» **Your instructions**
Without the pictures, print the lines running from the beginning of the material to the line containing "COL = S.collection", both ends included.
-- Begin Source excerpt --
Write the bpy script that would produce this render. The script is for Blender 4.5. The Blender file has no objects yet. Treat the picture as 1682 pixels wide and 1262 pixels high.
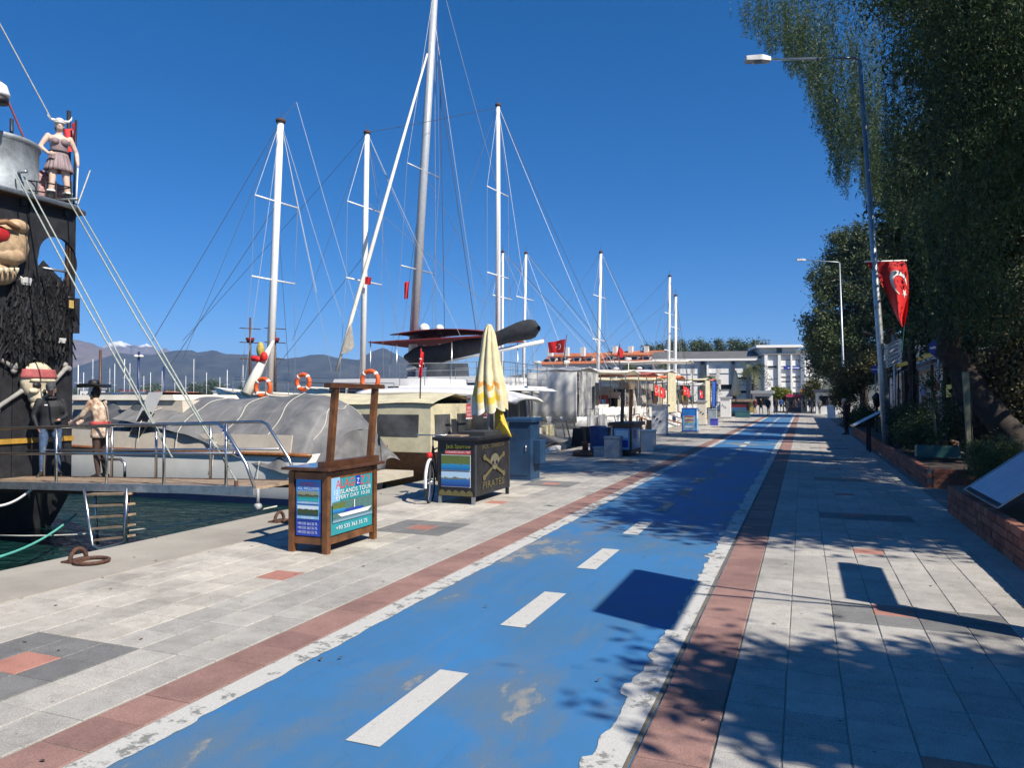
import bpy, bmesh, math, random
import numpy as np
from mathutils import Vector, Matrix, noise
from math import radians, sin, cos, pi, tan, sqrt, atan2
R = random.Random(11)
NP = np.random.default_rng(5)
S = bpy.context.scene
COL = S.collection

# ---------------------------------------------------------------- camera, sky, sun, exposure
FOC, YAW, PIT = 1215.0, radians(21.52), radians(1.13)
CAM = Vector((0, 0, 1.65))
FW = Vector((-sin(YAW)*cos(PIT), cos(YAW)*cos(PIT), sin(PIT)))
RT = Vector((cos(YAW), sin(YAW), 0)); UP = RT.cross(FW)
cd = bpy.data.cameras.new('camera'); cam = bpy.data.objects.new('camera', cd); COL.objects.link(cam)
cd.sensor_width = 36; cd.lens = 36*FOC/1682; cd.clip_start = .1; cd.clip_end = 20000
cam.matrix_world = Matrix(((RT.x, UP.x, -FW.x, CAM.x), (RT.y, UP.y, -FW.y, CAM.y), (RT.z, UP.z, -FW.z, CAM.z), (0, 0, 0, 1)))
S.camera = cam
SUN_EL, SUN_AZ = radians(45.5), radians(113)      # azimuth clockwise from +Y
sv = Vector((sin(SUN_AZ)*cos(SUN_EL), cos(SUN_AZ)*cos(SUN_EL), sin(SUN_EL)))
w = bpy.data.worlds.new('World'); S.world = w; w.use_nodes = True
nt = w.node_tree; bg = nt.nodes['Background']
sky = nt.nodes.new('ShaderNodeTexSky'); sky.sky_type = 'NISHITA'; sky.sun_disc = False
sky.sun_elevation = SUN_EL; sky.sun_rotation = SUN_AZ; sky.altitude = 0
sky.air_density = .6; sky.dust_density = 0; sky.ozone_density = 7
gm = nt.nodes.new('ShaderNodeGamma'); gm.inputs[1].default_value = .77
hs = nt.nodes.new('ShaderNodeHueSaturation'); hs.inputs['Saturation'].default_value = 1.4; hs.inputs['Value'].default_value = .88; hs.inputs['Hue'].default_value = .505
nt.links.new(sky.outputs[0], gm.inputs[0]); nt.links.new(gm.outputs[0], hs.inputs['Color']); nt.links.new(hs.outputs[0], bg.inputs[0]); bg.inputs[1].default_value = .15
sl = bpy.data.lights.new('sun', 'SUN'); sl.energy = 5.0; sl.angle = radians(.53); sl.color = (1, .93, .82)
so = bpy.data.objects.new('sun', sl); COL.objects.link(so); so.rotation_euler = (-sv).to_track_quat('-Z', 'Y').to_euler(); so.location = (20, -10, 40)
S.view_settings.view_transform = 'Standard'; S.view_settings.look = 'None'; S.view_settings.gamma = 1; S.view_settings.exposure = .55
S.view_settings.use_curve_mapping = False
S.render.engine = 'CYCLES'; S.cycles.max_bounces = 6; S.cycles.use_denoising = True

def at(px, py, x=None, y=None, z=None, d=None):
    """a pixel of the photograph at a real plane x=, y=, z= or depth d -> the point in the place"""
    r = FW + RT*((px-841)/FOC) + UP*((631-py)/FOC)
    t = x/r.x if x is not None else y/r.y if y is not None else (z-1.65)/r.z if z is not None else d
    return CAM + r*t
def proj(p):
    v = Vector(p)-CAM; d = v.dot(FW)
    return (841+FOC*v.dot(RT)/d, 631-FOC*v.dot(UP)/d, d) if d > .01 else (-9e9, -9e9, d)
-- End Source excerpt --
» **Response to this task**
Write the bpy script that would produce this render. The script is for Blender 4.5. The Blender file has no objects yet. Treat the picture as 1682 pixels wide and 1262 pixels high.
import bpy, bmesh, math, random
import numpy as np
from mathutils import Vector, Matrix, noise
from math import radians, sin, cos, pi, tan, sqrt, atan2
R = random.Random(11)
NP = np.random.default_rng(5)
S = bpy.context.scene
COL = S.collection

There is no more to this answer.